File permissions on Docker volumes

When a host directory is mounted into a docker container, how are file permissions handled?

Docker copies files permissions from the host to the container verbatim, inluding numeric user ids. E.g. if the owner of a file in the host file system is user 42, then the owner of the same file in the container would also be user 42. The trouble is, user IDs are not synchronized between the host and the container; there is no guarantee that user 42 in the container OS is the same as in the host OS, or that it even exists. The same goes for groups.

Example

Let’s run a little example. I will use Ubuntu as a host and Alpine as a container. Let’s prepare a folder with a file and give it some custom ownership:

$ mkdir folder
$ touch folder/file
$ sudo chown -R `whoami`:www-data folder
$ ls -l folder
total 0
-rw-rw-r-- 1 ikriv www-data 0 Apr 11 01:20 file

Here www-data is a standard Ubuntu group that is used for web server. You can substitute it with a different group if you wish.

Now, let’s mount the folder into an Alpine container and see what happens:

$sudo docker run -v `pwd`/folder:/etc/folder alpine sh -c "ls -l /etc/folder"
total 0
-rw-rw-r--    1 1000     xfs              0 Apr 11 05:20 file

Here we create a container based on the stock “alpine’ image from the Dockerhub, use -v option to map our host folder to /etc/folder in the container, and execute sh process in the container, asking it to run command ls -l /etc/folder.
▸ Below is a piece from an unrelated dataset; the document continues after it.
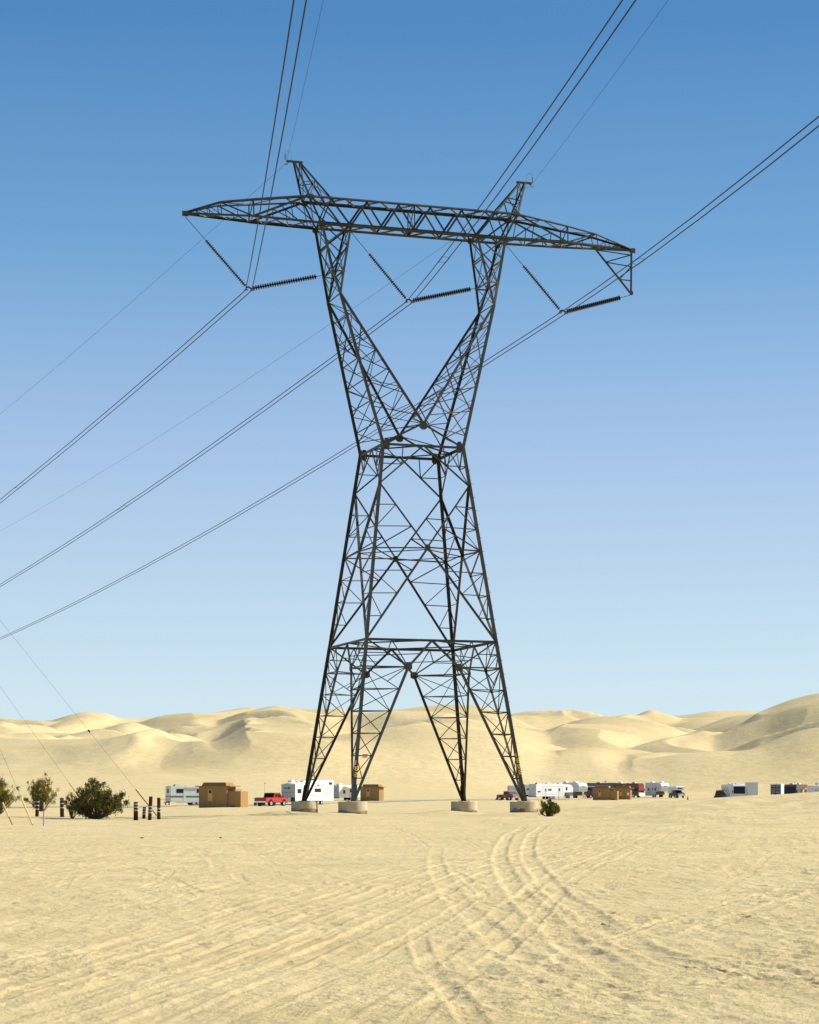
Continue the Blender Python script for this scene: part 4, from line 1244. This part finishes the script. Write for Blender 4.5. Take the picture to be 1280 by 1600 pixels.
def side_box(root, name, m, x0, x1, z0, z1, y, t=.02, bevel=0):
    """thin panel standing proud of the side wall at y (negative: towards the eye)"""
    s = -1 if y < 0 else 1
    a, b = (y - t, y - .003) if s < 0 else (y + .003, y + t)
    return MB().box(x0, x1, a, b, z0, z1).build(name, M[m], root)
def end_box(root, name, m, x, y0, y1, z0, z1, t=.02):
    s = -1 if x <= 0.5 else 1
    a, b = (x - t, x - .003) if s < 0 else (x + .003, x + t)
    return MB().box(a, b, y0, y1, z0, z1).build(name, M[m], root)
def swoosh(root, name, m, pts, wd, y, t=.012):
    """curved painted band on the side wall, tapering to both ends"""
    P = [V(a, 0, b) for a, b in pts]
    fine = []
    for i in range(len(P) - 1):
        for k in range(5):
            fine.append(P[i].lerp(P[i + 1], k / 5))
    fine.append(P[-1])
    for _ in range(3):
        fine = [fine[0]] + [(fine[i - 1] + fine[i] * 2 + fine[i + 1]) / 4 for i in range(1, len(fine) - 1)] + [fine[-1]]
    n = len(fine); up, lo = [], []
    for i, p in enumerate(fine):
        d = (fine[min(i + 1, n - 1)] - fine[max(i - 1, 0)]).normalized()
        nn = V(-d.z, 0, d.x)
        ww = wd * math.sin(math.pi * (i + .6) / (n + .2)) ** .6 / 2
        up.append(p + nn * ww); lo.append(p - nn * ww)
    s = -1 if y < 0 else 1
    mb = MB()
    vs = [(p.x, y + s * .004, p.z) for p in up] + [(p.x, y + s * .004, p.z) for p in lo] + [(p.x, y + s * t, p.z) for p in up] + [(p.x, y + s * t, p.z) for p in lo]
    fs = []
    for i in range(n - 1):
        fs += [(2 * n + i, 2 * n + i + 1, 3 * n + i + 1, 3 * n + i), (i, i + 1, n + i + 1, n + i), (i, i + 1, 2 * n + i + 1, 2 * n + i), (n + i, n + i + 1, 3 * n + i + 1, 3 * n + i)]
    return mb.add(vs, fs).build(name, M[m], root)

def window(root, x0, x1, z0, z1, y, frame='grey'):
    f = side_box(root, 'window', frame, x0, x1, z0, z1, y, .02)
    s = -1 if y < 0 else 1
    e = .05
    a, b = (y - .03, y - .021) if s < 0 else (y + .021, y + .03)
    MB().box(x0 + e, x1 - e, a, b, z0 + e, z1 - e).build('pane', M['glass'], f)
    return f
def door(root, x0, x1, z0, z1, y, m='offwhite', pane=True):
    d = side_box(root, 'door', m, x0, x1, z0, z1, y, .025)
    s = -1 if y < 0 else 1
    a, b = (y - .036, y - .026) if s < 0 else (y + .026, y + .036)
    if pane: MB().box(x0 + .15, x1 - .15, a, b, z1 - .75, z1 - .15).build('pane', M['glass'], d)
    MB().box(x1 - .12, x1 - .06, a, b, z0 + .8, z0 + .95).build('handle', M['chrome'], d)
    return d

def shell(root, prof, W, m, bevel=.06):
    return MB().prism(prof, -W / 2, W / 2).build('body', M[m], root, bevel=bevel)

# 1 cream motorhome far left
def cream_motorhome():
    L, W, rz = 8.2, 2.4, R(25)
    p = place(258.3, 338, rz, L, W)
    root = empty('motorhome', p, rz, 'cream motorhome with a dark teal stripe parked behind the largest hut', 'motorhome', 'motorhomes and trailers on the camping strip')
    y = -W / 2
    shell(root, [(0, .62), (1.1, .58), (2.0, .45), (L - .2, .42), (L, .8), (L - .15, 2.0), (L - .9, 3.02), (.1, 3.02), (0, 2.85)], W, 'cream', .08)
    side_box(root, 'skirt', 'lightgrey', .25, L - .5, .55, .95, y, .012)
    st = side_box(root, 'stripe', 'teal', .02, L - .4, 1.33, 1.52, y, .014)
    side_box(root, 'thin_stripe', 'brownmark', .02, L - .4, 1.24, 1.28, y, .012)
    window(root, 1.0, 2.15, 1.95, 2.6, y, 'black'); window(root, 4.3, 5.2, 1.95, 2.6, y)
    door(root, 2.15, 2.5, .62, 2.6, y, 'cream', pane=False)
    side_box(root, 'awning_roll', 'offwhite', 2.45, 6.4, 2.72, 2.86, y, .12)
    end_box(root, 'rear_window', 'glass', 0, -.55, .35, 1.95, 2.6)
    end_box(root, 'rear_stripe', 'teal', 0, -W / 2 + .02, W / 2 - .02, 1.33, 1.5, .014)
    for yy in (-.95, .95): end_box(root, 'tail_light', 'lamp_red', 0, yy - .12, yy + .12, .95, 1.15)
    MB().box(-.22, -.02, -1.1, 1.1, .42, .62).build('bumper', M['black'], root)
    for yy in (-.8, .8): MB().box(-.1, -.06, yy - .25, yy + .25, .08, .41).build('mud_flap', M['black'], root)
    MB().tube([(-.1, .3, .9), (-1.0, .3, .92), (-1.5, .3, .92)], .03, 6).build('hitch_rack', M['black'], root)
    for x in (3.9, 4.7, 6.9): wheel(root, x, -.98, .40, .28)
    wheel(root, 4.0, .98, .40, .28); wheel(root, 6.9, .98, .40, .28)
    roof_units(root, (1.5, 3.2, 5.2), 3.02, ('dark', 'vent', 'vent'), W)
cream_motorhome()

def pickup(label, px, Y, rz, m, L=5.6, W=1.98, flag=False, ramps=False, side=-1, rear_shade=None, group='pickup trucks parked by the trailers', cab_front=None):
    p = place(px, Y, rz, L, W)
    root = empty('pickup_truck', p, rz, label, 'pickup truck', group)
    cab = MB().prism([(0, .62), (.06, 1.18), (2.25, 1.2), (5.35, 1.22), (5.5, 1.05), (5.55, .6), (5.2, .48), (.1, .5)], -W / 2, W / 2).build('body', M[m], root, bevel=.05)
    MB().prism([(2.05, 1.16), (2.3, 1.86), (3.7, 1.9), (4.25, 1.22), (4.25, 1.16)], -W / 2 + .12, W / 2 - .12).build('cab', M[m], root, bevel=.06)
    MB().prism([(3.78, 1.80), (4.22, 1.27), (4.26, 1.27), (3.82, 1.82)], -W / 2 + .2, W / 2 - .2).build('windscreen', M['glass'], root)
    MB().prism([(2.05, 1.28), (2.25, 1.78), (2.22, 1.8), (2.02, 1.28)], -W / 2 + .22, W / 2 - .22).build('rear_window', M['glass'], root)
    for s in (-1, 1):
        yy = s * (W / 2 - .12)
        for x0, x1, xt0, xt1 in ((2.36, 2.98, 2.42, 2.98), (3.06, 3.95, 3.06, 3.68)):
            a, b = (yy - .012, yy - .003) if s < 0 else (yy + .003, yy + .012)
            MB().prism([(x0, 1.24), (x1, 1.24), (xt1, 1.74), (xt0, 1.74)], a, b).build('side_window', M['glass'], root)
        d = side_box(root, 'door', m, 3.03, 4.02, .58, 1.18, s * W / 2, .012)
        MB().box(3.1, 3.25, s * (W / 2 + .02) - .012, s * (W / 2 + .02) + .012, 1.04, 1.09).build('handle', M['black'], d)
        side_box(root, 'trim_strip', 'black', .3, 5.2, .50, .60, s * W / 2, .015)
        for x in (1.25, 4.45):
            MB().cyl((x, s * (W / 2 - .13), .52), (0, 1, 0), .50, .28, 20).build('wheel_arch', M['black'], root)
            wheel(root, x, s * (W / 2 - .08), .41, .27)
        MB().box(3.95, 4.1, s * (W / 2 + .02) - .11 + s * .1, s * (W / 2 + .02) + .11 + s * .1, 1.22, 1.42).build('mirror', M['black'], root)
        end_box(root, 'tail_light', 'lamp_red', 0, s * .83 - .12, s * .83 + .12, .78, 1.12)
        MB().box(5.50, 5.575, s * .72 - .2, s * .72 + .2, .84, 1.04).build('headlight', M['chrome'], root)
    MB().box(.25, 2.0, -W / 2 + .12, W / 2 - .12, 1.19, 1.21).build('bed', M['black'], root)
    MB().box(-.16, -.0, -.95, .95, .52, .70).build('rear_bumper', M['chrome'], root)
    MB().box(5.52, 5.68, -.95, .95, .48, .70).build('front_bumper', M['chrome'], root)
    MB().box(5.52, 5.57, -.48, .48, .74, 1.02).build('grille', M['chrome'], root)
    end_box(root, 'tailgate', rear_shade or m, 0, -.72, .72, .72, 1.15)
    for s in (-1, 1): MB().box(-.12, -.08, s * .72 - .25, s * .72 + .25, .1, .5).build('mud_flap', M['black'], root)
    if flag:
        wp = MB().tube([(1.9, .6, 1.2), (2.0, .6, 3.4)], .012, 5).build('whip_mast', M['wire'], root)
        MB().prism([(2.0, 3.05), (2.02, 3.38), (2.22, 3.2)], .59, .61).build('flag', M['red'], wp)
    if ramps:
        for s in (-.5, .5):
            MB().slab([V(-.05, s - .13, .86), V(-.05, s + .13, .86), V(-1.35, s + .13, .02), V(-1.35, s - .13, .02)], V(-.5, 0, .8), .05).build('loading_ramp', M['alu'], root)
    return root
pickup('bright red pickup truck with a whip flag parked left of the big white toy hauler', 397.3, 304, R(59), 'red', flag=True, rear_shade='darkred')  # darker red tailgate has its shade painted in

# 3 big white toy hauler with yellow swooshes
def toy_hauler():
    L, W, rz = 12.2, 2.5, R(63)
    p = place(439.8, 338, rz, L, W)
    root = empty('toy_hauler', p, rz, 'big white toy hauler trailer with yellow swooshes and its shaded end in grey', 'trailer', 'motorhomes and trailers on the camping strip')
    y = -W / 2
    shell(root, [(0, .72), (.0, 3.15), (.25, 3.32), (L * .55, 3.75), (L, 3.95), (L, .62), (.4, .62)], W, 'white', .05)
    cap = end_box(root, 'front_cap', 'grey', 0, -W / 2 + .02, W / 2 - .02, .7, 3.2, .04)  # the end's shade is put into this grey
    end_box(root, 'cap_apron', 'black', -.04, -W / 2 + .05, W / 2 - .05, .45, 1.15, .02)
    mk = MB()
    for y0, y1, z0, z1 in ((.25, .75, 2.52, 2.66), (-.35, .15, 2.5, 2.72), (-.2, .3, 2.36, 2.40), (-1.0, -.3, 1.92, 1.96), (.3, 1.05, 1.92, 1.96), (-.3, .3, 1.80, 1.88)):
        mk.box(-.062, -.045, y0, y1, z0, z1)
    mk.build('lettering', M['mark'], cap)
    MB().box(-.5, -.06, -.55, -.2, .55, 1.25).build('gas_bottle', M['lightgrey'], root, bevel=.06)
    MB().box(-1.2, -.02, -.06, .06, .45, .56).build('tow_bar', M['black'], root)
    window(root, .6, 1.9, 1.75, 2.5, y); window(root, 6.0, 8.1, 1.95, 2.6, y); window(root, 10.6, 11.7, 3.15, 3.6, y)
    swoosh(root, 'swoosh', 'yellow', [(4.2, 1.42), (5.4, 1.52), (6.6, 1.42), (7.6, 1.28)], .17, y)
    swoosh(root, 'swoosh', 'yellow', [(8.3, 2.1), (9.4, 1.9), (10.4, 1.6), (11.2, 1.25)], .22, y)
    swoosh(root, 'swoosh', 'grey', [(4.6, 1.75), (6.2, 1.72), (7.4, 1.55)], .06, y)
    swoosh(root, 'swoosh', 'mark', [(2.2, 1.36), (2.9, 1.5), (3.4, 1.42)], .16, y)
    for a, b in (((6.0, 2.8), (6.8, 2.9)), ((6.8, 3.05), (7.9, 2.9)), ((8.1, 3.0), (9.0, 2.9)), ((7.0, 3.12), (7.4, 3.14))):
        swoosh(root, 'swoosh', 'mark', [a, ((a[0] + b[0]) / 2, (a[1] + b[1]) / 2 + .06), b], .13, y)
    MB().box(.1, L - .1, y - .01, y - .003, .63, .70).build('trim_strip', M['grey'], root)
    for x in (6.2, 7.3, 8.4):
        wheel(root, x, -1.08, .37, .24); wheel(root, x, 1.08, .37, .24)
    for x in (10.0, 10.8): MB().tube([(x, -1.0, .65), (x + .3, -1.0, .05)], .03, 6).build('jack', M['alu'], root)
    roof_units(root, (.9, 2.8, 4.6, 6.3), 3.5, ('ac', 'vent', 'ac', 'ac'), W)
    roof_units(root, (2.2,), 3.4, ('mast',), W)
toy_hauler()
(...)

We need `pwd`, because -v seems to want an absolute path.

In the container, the owner of the file is “1000”, and the group is “xfs”, while on the host they are “ikriv”, and “www-data” respectively. Why is that? This is because file permissions contain numeric user ID and numeric group ID, not the names. The ID of the user ikriv happens to be 1000 on the host (this may vary), and the ID of the group www-data is 33 (this is fairly standard and should be the same on your machine as long as it is running Ubuntu).

$ id -u ikriv
1000
$ id -g www-data
33

However, in the stock Alpine image, user 1000 does not exist at all, and group 33 is called “xfs”:

$ sudo docker run alpine getent passwd 0
root:x:0:0:root:/root:/bin/ash
$ sudo docker run alpine getent passwd 1000
$ sudo docker run alpine getent group 33
xfs:x:33:xfs

The first command verifies that user 0 on Alpine is root, the second command demonstrates that user 1000 does not exist (hence no output), and the third command shows that group 33 is xfs.

Implications

The good news is that in many container scenarios file permissions don’t matter. The commands in the container are often executed as root, and root usually ignores file permissions. Root is always user 0, so files owned by root on the host will be owned by root in the container and vice versa. However, if more advanced permissions are desired, things can get tricky.
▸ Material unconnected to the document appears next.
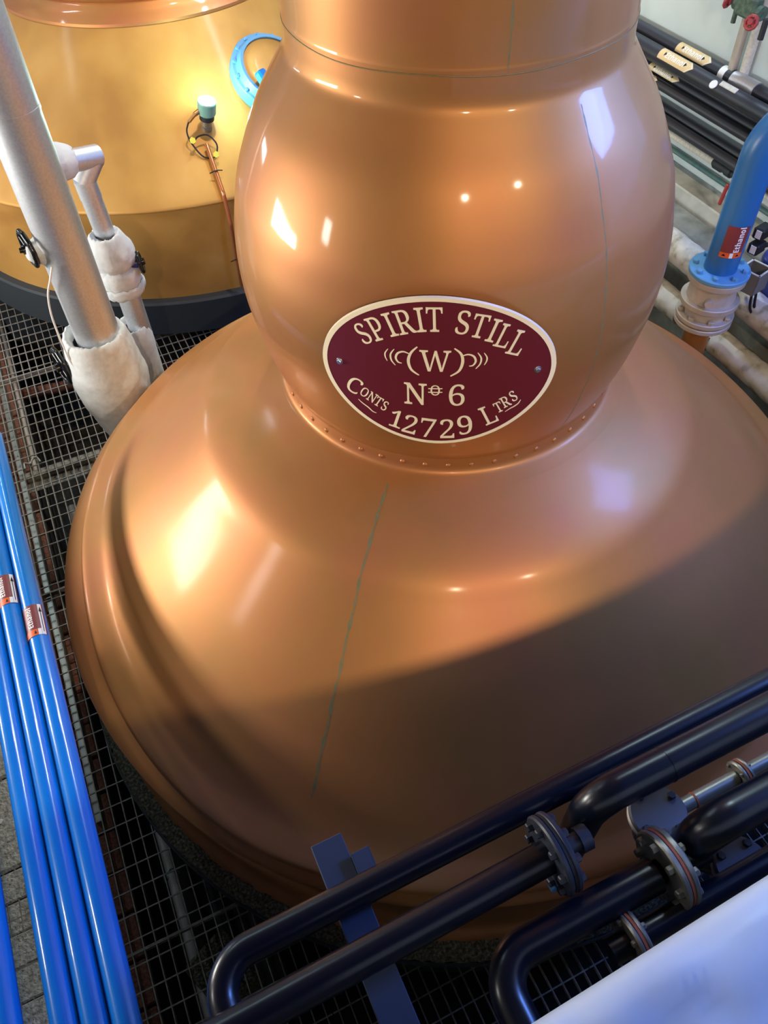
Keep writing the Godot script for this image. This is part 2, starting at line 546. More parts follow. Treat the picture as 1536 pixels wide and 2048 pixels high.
func build_sign() -> void:
	var t := thing("still_nameplate", "oval maroon nameplate with cream border and lettering bolted on the copper bulb", "sign", sign_at(0, 0, 0))
	put("plate", sign_disc(0.0, 0.985, -0.004, 0.006), M.maroon, t)
	put("border", sign_disc(0.958, 1.0, -0.004, 0.0068), M.cream, t)
	var glyphs := [
		["S", -0.187, 0.0905, 31.0, 0.066, 0.8], ["P", -0.1505, 0.109, 27.0, 0.0725, 0.72], ["I", -0.1144, 0.127, 22.0, 0.073, 0.8], ["R", -0.0775, 0.1395, 18.0, 0.0745, 0.74], ["I", -0.0419, 0.1485, 9.0, 0.075, 0.8], ["T", -0.0085, 0.1515, 2.5, 0.0747, 0.74],
		["S", 0.0605, 0.145, -7.0, 0.0735, 0.8], ["T", 0.1005, 0.1335, -13.0, 0.0723, 0.74], ["I", 0.1350, 0.1185, -17.5, 0.0715, 0.8], ["L", 0.1640, 0.0985, -19.0, 0.0733, 0.68], ["L", 0.2, 0.0695, -21.0, 0.078, 0.68],
		["W", -0.0045, 0.0195, 1.0, 0.0705, 0.86], ["N", -0.0589, -0.1046, 0.5, 0.0775, 0.86], ["O", -0.0025, -0.066, 0.5, 0.036, 0.86], ["6", 0.0596, -0.1025, 1.0, 0.0775, 0.95],
		["1", -0.1245, -0.2035, -15.0, 0.068, 0.95], ["2", -0.0815, -0.2205, -12.0, 0.072, 0.95], ["7", -0.0245, -0.2305, -5.0, 0.074, 0.95], ["2", 0.0375, -0.2305, 3.0, 0.074, 0.95], ["9", 0.0925, -0.2155, 8.0, 0.074, 0.95],
		["C", -0.2535, -0.0985, -27.0, 0.0615, 0.9], ["O", -0.2175, -0.1045, -27.0, 0.036, 0.68], ["N", -0.1955, -0.1185, -27.0, 0.0375, 0.68], ["T", -0.1765, -0.1305, -27.0, 0.037, 0.68], ["S", -0.1575, -0.1435, -25.0, 0.038, 0.68],
		["L", 0.1685, -0.1765, 24.0, 0.073, 0.72], ["T", 0.1895, -0.1345, 26.0, 0.04, 0.68], ["R", 0.2085, -0.1165, 27.0, 0.041, 0.68], ["S", 0.229, -0.0985, 27.0, 0.041, 0.68]]
	for g in glyphs:
		var ro := deg_to_rad(float(g[3]))
		var at := Vector2(g[1], g[2])
		var to := func(x: float, y: float, z: float) -> Vector3:
			var q := at + Vector2(x, y).rotated(ro)
			return sign_at(q.x, q.y, 0.006 + 0.0016 * z)
		put("letter", write(g[0], g[4], g[5], to, "Droid Serif", 400, true), M.cream, t)
	for e in [[-0.0545, 0.1, -0.0716, 0.0784, -0.079, 0.0502, -0.0706, 0.0212, -0.049, 0.0038], [0.0455, 0.1, 0.0642, 0.0815, 0.0698, 0.0545, 0.0614, 0.0242, 0.0383, 0.0053]]:
		put("scroll", ribbon(e, 0.0085), M.cream, t)
	for sg: float in [-1.0, 1.0]:
		var c := -0.0045
		put("scroll", ribbon([c + sg * 0.0705, 0.0735, c + sg * 0.0875, 0.0795, c + sg * 0.1035, 0.0725, c + sg * 0.1095, 0.056, c + sg * 0.103, 0.0425, c + sg * 0.0925, 0.04], 0.0062), M.cream, t)
		put("scroll", ribbon([c + sg * 0.1135, 0.0845, c + sg * 0.1238, 0.066, c + sg * 0.122, 0.0462, c + sg * 0.111, 0.03], 0.005), M.cream, t)
		put("scroll", ribbon([c + sg * 0.1305, 0.083, c + sg * 0.139, 0.068, c + sg * 0.139, 0.0545, c + sg * 0.1335, 0.0415], 0.0042), M.cream, t)
	put("underline", ribbon([-0.2299, -0.1195, -0.2181, -0.1307, -0.1999, -0.1434, -0.1869, -0.1557, -0.1758, -0.1585], 0.0042), M.cream, t)
	put("underline", ribbon([0.2015, -0.1358, 0.2149, -0.1254, 0.2265, -0.1187, 0.2367, -0.1099, 0.2428, -0.0968], 0.0042), M.cream, t)
	for vv: float in [-0.0418, -0.0552]:
		put("underline", ribbon([-0.0225, vv, 0.0, vv + 0.001, 0.0175, vv + 0.002], 0.0036, false), M.cream, t)
	for uu: float in [-0.279, 0.279]:
		var b := MB.new()
		var nn := sign_normal(uu)
		b.lathe(flange_sections(0.0105, 0.0, 0.002, 0.0005), sign_at(uu, 0.005, 0.006), MB.along(nn), 20)
		b.hexa(sign_at(uu, 0.005, 0.0078), nn, 0.0078, 0.006)
		put("bolt", b.mesh(), M.bolt, t)

# ------------------------------------------------------------------ the stills
var S := 0.62
func prof(a: Array) -> PackedVector2Array:
	var p := V2(a)
	for i in p.size():
		p[i] *= S
	return p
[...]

One way to handle it is to ensure that the host and the container use the same or closely related distros (e.g. Ubuntu/Debian), which have the same standard IDs for most things, and avoid giving ownership to custom users. For example, www-data is always 33 on Ubuntu.

The alternative is to use only custom users and groups in both the host and the container, create them with explicit numeric IDs, and make sure they don’t collide with anything existing. E.g. create user and group my-www-data with numeric id 6442 in both the host and the container, and reconfigure the web server to use my-www-data instead of standard www-data.

Suggested solution

According to various sources, suggested solution is not to map host directories into containers, but to use volumes. This sounds like a great idea, but required quite a few extra work in my case. The directory I am mapping happens to contain a clone of a private Git repository that I access via SSH using RSA certificates. It is possible to do this from a container, but I would need to setup Git, the SSH infrastructure, and isntall all proper certificates in that container, which is doable, but seemed like an overkill to me.
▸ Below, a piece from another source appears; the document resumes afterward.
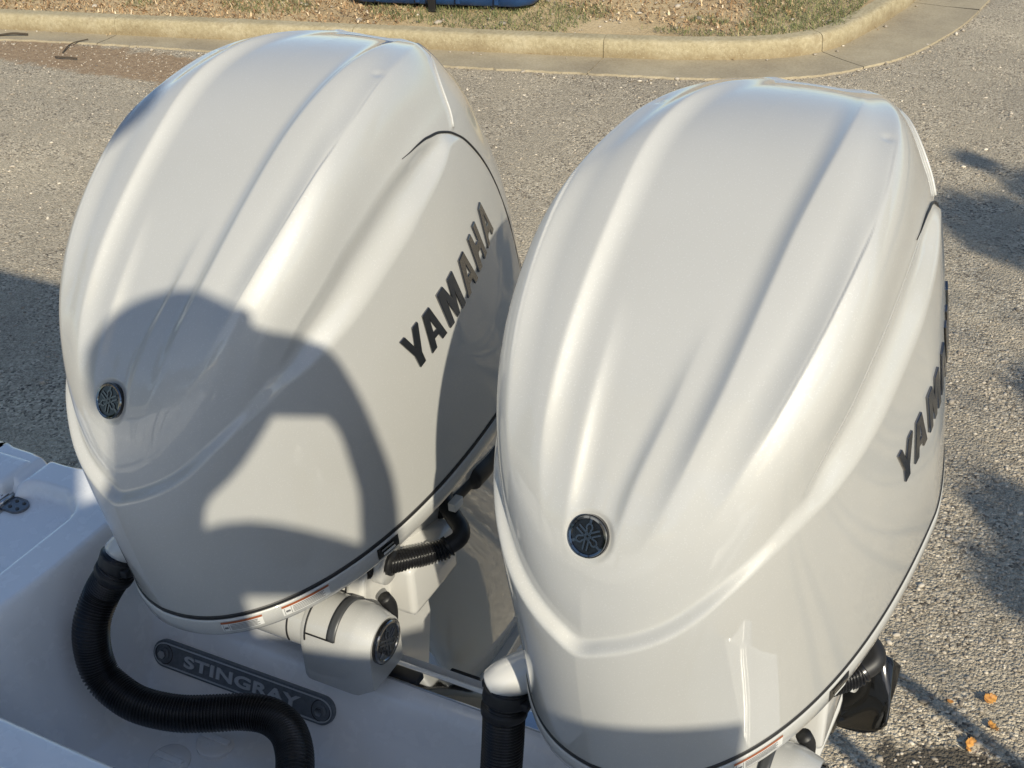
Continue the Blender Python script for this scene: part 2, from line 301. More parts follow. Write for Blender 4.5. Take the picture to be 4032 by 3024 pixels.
lp = np.vstack([verge_pts(13000, -10., -5.2, 7., 9.3), patchy(verge_pts(6000, -5.2, -1.9, 8., 10.), -3.4, 9.2, 1.0, .6)])
tag(blades('leaf_litter', lp, rng.uniform(.015, .06, len(lp)), rng.uniform(.002, .009, len(lp)), rng.beta(1.4, 1.6, len(lp)), M_LITTER, 1.0), 'dry brown leaf litter and straw on the verge', 'leaf litter', kind='stuff')
k = rng.integers(0, len(kb), 900); e = offset(kb, -.03)[k][:, :2] + rng.normal(0, .016, (900, 2)); sel = (e[:, 0] > -9.5) & (e[:, 1] < 11) & (np.sin(e[:, 0] * 9.) + np.sin(e[:, 0] * 23.) > .7); e = e[sel]
tag(blades('gutter_litter', e, rng.uniform(.015, .05, len(e)), rng.uniform(.002, .006, len(e)), rng.beta(1.2, 2.2, len(e)), M_LITTER, 1.0, .015), 'reddish brown leaf scraps caught at the foot of the kerb', 'leaf litter', kind='stuff')
p = verge_pts(700, -9.8, -1.9, 7.2, 10.2); tag(scatter_stones('verge_pebbles', np.c_[p, np.full(len(p), .137)], np.clip(rng.lognormal(math.log(.011), .5, len(p)), .005, .04), M_STONE), 'pale pebbles on the soil verge', 'pebbles', kind='stuff')

def leaf(name, loc, rz, size, tilt, label):
    u = np.linspace(-1, 1, 15); rows = []
    for q in u:
        w = (1 - q * q) ** .6 * (.55 + .13 * math.sin(q * 16)) + .02; rows.append([[q * size, s * w * size, (.55 * (s * w) ** 2 + .35 * q * q + .08 * math.sin(9 * q + 3 * s)) * size] for s in np.linspace(-1, 1, 7)])
    o = link(name, me_grid(np.array(rows)), M_ORANGE); o.location = loc; o.rotation_euler = (tilt, .2, rz); md = o.modifiers.new('t', 'SOLIDIFY'); md.thickness = .0006
    return tag(o, label, 'leaf', 'fallen orange leaves on the gravel')
leaf('fallen_leaf', (-.005, 2.85, .012), .9, .026, .5, 'curled orange leaf on the gravel, farthest of the fallen leaves')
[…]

Thus, at the moment I chose to run both my host and my containers run Ubuntu. This may be limiting and not portable, but I did not have time or desire to reconfigure everything to use custom groups, nor to setup a container for git-SSH access.

2 Comments


  1. Or just create an alpine-www-data user and group on the host ubuntu system add the group to your user and set alpine to use a umask of 002 instead on 022.